Joe Kanefield, an attorney with Ballard Spahr in Phoenix, said the immunity is “not a get-out-of-jail-free card in any respect” and should be exercised by lawmakers with caution when they interact with law enforcement.

Kory Langhofer, an attorney with Statecraft Law, said the purpose is to make sure lawmakers aren’t taken away from their work for civil matters than can wait until after the session.

“It’s pretty narrow, narrower than most legislators would want it to be,” he said.

What can be done to change it?
Getting rid of, or adding limitations to, legislative immunity would be an uphill battle in Arizona.

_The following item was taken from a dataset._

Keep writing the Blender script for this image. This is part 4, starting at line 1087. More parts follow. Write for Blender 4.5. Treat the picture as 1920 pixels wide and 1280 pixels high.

To change the state Constitution to alter or remove legislative immunity, a majority of members in both legislative chambers would need to vote in favor of a resolution. That resolution would then go to voters, who could affirm or deny the change.

Alternatively, voters could take it upon themselves to change the Constitution. That would require people to gather nearly 226,000 valid signatures to place the issue on the ballot.

Gov. Doug Ducey hasn’t weighed in on legislative immunity or how it’s interpreted, but said Mosley should slow down.

“Those aren’t speeds that are safe for any driver on our freeways, and I don’t think anybody’s above the law,” Ducey told reporters Wednesday.

But Ducey declined to say Mosley should resign from office.

“That’s going to be up to the voters,” he said.